There are many people who give and give to their friend/s and what they get in return are hands sticking out for more. The person doing the befriending can’t see they are being used and manipulated, all they care about is they’re receiving some type of acceptance (when they really aren’t). These types of friends are in your life for as long as your benefits are available (whatever the benefits). Once you stop giving the benefits they are on to the next person they can use and manipulate.

These types of friends will act as if they care about you for as long as you’re willing to dish out to them what they want. These friends will more than likely not be there for you, they make excuses for not seeing you, they don’t extend back to you the willingess to want to be to you the type of friend you are to them. They are what we call “hater/s” and many or either openly or secretly envy, jealous, and pretentious.

If you have a friend that doesn’t really seem to be there for you, it’s because they aren’t. They’re not interested in you, they’re interested in what you have to offer no matter what it is. When you open your eyes to the truth, then you can see the truth. Stop trying to force yourself into the lives of a person or people who don’t really want you there. These people aren’t your friends they are what we call “so-called friends.” They will hurt you in some way because they don’t really care. Their agenda is different from yours! They will smile in your place while stabbing you in the back.
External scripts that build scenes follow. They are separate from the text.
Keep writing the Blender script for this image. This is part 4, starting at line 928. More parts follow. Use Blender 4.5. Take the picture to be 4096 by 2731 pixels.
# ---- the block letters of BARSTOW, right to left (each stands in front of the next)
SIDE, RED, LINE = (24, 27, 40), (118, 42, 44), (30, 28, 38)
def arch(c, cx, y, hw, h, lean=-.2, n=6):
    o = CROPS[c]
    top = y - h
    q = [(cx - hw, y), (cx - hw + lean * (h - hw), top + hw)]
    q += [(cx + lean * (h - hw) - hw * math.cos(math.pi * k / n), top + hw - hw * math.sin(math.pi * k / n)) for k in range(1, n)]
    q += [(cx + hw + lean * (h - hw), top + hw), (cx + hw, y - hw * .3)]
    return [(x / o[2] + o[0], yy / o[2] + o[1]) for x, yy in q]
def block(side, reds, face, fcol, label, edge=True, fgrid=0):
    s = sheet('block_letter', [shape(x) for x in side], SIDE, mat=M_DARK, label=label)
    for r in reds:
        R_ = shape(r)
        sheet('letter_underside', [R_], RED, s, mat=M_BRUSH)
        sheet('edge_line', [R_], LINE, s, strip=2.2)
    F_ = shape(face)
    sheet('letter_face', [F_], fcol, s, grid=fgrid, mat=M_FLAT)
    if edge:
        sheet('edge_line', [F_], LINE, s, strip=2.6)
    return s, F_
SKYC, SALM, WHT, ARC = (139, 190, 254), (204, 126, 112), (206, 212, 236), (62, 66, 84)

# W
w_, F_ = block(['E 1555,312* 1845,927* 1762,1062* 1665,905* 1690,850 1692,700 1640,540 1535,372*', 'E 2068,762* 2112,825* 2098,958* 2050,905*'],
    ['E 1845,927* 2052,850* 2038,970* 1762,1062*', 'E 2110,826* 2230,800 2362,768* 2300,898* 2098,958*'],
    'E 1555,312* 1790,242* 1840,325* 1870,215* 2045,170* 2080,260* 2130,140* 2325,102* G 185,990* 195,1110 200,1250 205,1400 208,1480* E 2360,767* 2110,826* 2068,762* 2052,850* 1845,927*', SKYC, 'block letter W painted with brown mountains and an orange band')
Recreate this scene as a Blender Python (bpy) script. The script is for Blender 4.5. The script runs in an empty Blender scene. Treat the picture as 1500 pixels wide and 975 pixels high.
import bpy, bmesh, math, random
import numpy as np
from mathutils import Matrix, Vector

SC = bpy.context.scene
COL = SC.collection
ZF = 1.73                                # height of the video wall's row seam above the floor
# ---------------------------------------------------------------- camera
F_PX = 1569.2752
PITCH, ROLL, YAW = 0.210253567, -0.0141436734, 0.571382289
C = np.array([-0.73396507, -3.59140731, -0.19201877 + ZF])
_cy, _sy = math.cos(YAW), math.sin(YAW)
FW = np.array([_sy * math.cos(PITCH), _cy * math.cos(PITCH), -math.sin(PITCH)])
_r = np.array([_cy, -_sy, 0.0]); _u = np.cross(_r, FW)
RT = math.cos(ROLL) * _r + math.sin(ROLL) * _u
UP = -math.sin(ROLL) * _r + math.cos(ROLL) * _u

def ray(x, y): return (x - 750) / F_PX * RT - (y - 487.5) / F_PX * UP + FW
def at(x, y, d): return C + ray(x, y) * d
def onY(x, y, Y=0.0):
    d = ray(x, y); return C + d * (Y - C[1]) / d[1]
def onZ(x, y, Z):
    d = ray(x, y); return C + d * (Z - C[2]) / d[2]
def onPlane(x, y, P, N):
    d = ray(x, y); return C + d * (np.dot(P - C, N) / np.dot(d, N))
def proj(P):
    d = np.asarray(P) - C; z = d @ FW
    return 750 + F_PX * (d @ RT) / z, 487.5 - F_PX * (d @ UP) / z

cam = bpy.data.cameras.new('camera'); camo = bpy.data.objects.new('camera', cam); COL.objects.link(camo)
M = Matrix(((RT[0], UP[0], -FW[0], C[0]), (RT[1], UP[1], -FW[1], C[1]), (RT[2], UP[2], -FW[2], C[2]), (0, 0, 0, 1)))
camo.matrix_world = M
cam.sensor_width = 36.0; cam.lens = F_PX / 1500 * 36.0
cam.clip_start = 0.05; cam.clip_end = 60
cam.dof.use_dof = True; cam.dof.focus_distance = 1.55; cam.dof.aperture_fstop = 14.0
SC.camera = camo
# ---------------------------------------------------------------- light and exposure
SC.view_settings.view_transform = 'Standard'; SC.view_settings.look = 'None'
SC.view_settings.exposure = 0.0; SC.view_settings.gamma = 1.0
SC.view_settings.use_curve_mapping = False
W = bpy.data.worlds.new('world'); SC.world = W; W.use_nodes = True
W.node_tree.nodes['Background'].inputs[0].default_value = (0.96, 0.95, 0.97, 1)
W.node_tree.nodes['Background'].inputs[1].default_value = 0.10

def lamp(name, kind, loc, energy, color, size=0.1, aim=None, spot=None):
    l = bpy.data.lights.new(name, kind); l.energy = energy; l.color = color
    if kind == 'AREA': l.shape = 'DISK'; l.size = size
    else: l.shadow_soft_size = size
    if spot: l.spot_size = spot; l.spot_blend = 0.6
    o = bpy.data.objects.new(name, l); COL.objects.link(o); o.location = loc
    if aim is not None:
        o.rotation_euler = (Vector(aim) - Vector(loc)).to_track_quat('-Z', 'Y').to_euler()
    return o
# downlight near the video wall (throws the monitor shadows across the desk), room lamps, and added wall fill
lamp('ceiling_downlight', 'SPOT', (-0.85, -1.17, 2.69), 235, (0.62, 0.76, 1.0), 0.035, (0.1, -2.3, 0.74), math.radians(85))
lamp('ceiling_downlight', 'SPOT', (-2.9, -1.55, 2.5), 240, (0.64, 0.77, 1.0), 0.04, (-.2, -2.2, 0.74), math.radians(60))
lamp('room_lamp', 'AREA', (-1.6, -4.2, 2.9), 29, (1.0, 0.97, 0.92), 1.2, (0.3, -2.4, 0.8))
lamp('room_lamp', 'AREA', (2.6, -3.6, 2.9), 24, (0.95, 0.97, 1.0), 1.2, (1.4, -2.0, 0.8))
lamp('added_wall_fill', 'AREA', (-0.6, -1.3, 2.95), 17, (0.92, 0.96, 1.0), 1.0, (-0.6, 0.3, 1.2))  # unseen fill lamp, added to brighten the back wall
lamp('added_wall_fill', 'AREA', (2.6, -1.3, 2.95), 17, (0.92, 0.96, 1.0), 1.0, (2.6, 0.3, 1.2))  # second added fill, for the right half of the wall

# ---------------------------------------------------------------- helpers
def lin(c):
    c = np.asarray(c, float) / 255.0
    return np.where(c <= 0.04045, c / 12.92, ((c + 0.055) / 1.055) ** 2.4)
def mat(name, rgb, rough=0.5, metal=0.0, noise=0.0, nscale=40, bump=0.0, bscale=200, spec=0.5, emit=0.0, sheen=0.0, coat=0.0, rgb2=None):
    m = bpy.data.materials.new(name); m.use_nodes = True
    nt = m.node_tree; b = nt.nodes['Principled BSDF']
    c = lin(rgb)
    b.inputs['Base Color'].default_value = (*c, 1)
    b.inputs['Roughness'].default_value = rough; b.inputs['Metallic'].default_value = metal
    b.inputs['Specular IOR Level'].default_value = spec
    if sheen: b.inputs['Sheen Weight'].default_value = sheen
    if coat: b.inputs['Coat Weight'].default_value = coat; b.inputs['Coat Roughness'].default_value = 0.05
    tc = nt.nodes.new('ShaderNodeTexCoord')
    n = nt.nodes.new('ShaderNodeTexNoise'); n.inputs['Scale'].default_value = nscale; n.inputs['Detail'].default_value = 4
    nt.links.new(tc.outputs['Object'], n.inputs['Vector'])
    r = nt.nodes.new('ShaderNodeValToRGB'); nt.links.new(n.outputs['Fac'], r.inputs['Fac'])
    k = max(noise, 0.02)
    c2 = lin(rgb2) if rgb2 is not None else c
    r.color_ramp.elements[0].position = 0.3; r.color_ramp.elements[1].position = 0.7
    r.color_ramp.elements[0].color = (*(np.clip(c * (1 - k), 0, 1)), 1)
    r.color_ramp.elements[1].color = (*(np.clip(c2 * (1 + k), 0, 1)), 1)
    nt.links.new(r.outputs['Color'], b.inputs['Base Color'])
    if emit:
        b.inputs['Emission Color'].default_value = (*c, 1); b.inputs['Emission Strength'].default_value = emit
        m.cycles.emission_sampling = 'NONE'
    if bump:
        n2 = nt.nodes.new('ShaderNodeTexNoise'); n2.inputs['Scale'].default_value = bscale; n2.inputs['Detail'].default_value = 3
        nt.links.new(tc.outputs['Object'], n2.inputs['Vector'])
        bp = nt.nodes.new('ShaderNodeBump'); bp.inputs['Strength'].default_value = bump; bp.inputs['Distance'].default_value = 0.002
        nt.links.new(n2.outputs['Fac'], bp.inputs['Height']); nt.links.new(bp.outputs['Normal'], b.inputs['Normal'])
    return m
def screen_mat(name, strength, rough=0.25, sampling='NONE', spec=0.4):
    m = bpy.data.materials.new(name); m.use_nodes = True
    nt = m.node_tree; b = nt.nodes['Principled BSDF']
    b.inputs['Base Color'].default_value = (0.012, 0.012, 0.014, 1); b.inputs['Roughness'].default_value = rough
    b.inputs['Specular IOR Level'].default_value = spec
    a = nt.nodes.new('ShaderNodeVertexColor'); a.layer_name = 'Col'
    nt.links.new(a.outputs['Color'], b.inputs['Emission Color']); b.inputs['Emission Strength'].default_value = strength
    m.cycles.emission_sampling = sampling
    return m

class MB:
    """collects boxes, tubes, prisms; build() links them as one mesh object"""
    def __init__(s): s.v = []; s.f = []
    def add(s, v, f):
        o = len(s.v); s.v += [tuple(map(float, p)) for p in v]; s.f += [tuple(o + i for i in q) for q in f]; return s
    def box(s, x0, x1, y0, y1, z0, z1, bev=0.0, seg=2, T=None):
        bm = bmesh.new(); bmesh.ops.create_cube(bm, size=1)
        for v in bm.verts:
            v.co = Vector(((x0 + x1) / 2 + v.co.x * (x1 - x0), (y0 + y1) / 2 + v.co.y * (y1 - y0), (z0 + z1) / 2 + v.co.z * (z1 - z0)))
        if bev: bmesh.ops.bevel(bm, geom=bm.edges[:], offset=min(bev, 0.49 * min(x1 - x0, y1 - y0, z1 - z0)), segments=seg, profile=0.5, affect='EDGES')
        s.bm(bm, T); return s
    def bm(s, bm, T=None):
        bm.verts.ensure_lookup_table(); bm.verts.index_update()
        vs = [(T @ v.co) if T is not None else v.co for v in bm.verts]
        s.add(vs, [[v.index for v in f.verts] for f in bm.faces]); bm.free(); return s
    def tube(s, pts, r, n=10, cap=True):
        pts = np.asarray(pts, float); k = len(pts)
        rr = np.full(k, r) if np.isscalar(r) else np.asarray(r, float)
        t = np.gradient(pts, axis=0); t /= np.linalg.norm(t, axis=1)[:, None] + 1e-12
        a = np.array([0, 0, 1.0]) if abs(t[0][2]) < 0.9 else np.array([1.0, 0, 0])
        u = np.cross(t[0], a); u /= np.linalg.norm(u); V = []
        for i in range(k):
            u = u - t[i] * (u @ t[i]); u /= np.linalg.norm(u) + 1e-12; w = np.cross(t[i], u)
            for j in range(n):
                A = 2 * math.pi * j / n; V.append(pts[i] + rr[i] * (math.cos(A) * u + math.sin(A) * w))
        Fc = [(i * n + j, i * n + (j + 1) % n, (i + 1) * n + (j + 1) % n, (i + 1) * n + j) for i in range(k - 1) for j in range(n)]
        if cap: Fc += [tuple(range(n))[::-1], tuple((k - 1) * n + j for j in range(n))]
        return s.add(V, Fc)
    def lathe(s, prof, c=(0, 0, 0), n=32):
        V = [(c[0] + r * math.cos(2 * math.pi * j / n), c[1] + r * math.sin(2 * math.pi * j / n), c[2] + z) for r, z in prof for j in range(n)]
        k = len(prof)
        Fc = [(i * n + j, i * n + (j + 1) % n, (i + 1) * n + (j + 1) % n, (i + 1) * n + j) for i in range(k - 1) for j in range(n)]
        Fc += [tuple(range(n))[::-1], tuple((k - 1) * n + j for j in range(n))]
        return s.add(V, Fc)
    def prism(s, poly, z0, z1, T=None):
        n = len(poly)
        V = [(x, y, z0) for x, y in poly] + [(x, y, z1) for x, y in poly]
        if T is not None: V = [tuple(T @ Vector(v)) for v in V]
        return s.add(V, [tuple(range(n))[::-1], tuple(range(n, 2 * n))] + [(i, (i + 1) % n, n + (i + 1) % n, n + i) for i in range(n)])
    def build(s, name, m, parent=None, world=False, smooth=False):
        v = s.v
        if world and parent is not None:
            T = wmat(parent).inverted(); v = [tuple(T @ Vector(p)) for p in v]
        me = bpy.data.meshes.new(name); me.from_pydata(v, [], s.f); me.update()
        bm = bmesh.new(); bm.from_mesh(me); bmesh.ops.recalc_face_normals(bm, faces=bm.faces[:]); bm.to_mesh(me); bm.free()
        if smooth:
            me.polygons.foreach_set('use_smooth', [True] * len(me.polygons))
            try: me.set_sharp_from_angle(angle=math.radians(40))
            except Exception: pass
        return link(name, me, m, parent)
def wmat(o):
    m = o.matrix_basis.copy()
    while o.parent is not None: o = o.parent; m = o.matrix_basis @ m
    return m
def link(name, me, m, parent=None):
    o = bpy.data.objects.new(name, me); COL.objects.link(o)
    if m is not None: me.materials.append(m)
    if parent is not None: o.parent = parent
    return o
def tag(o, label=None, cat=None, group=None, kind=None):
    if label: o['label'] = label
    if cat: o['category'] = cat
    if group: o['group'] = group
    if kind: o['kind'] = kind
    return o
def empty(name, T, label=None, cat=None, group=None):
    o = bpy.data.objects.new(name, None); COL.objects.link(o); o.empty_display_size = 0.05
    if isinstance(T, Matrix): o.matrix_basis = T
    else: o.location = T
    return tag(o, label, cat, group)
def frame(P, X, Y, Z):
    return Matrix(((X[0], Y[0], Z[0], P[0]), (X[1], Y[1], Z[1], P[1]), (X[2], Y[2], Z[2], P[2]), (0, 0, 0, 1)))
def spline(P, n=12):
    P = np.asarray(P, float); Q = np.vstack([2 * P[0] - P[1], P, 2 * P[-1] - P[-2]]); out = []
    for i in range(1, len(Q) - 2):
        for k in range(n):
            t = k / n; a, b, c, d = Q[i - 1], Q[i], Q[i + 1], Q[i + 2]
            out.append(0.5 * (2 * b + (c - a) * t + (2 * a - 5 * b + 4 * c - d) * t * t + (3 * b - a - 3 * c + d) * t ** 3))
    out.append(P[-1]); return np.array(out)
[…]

It’s time to learn who you are and what you’re willing to accept and not accept (don’t waver, don’t be persuaded). Deal with why you open yourself up to these individuals. You’re lacking something you are trying to find by allowing people into your lives that don’t have the same intentions as you. You don’t need anyone in your life who doesn’t mean you any good. You certainly don’t need to buy a friend. You don’t need a friend who only know you for what you have to offer or how you can assist them.

It’s very important to note the fact that those so called friends are also individuals who have issues that has caused them to be the people they are. Regardless, don’t allow anyone to take advantage of you (no matter what). Accept the truth as it’s presented.

The greatest way to avoid these types of people is by first loving thyself. As I’ve written many times before, people only treat you how you allow; whether good or bad. Once you learn to love you, you will then know your worth and value. You will no longer entertain in your lives those who mean you no good.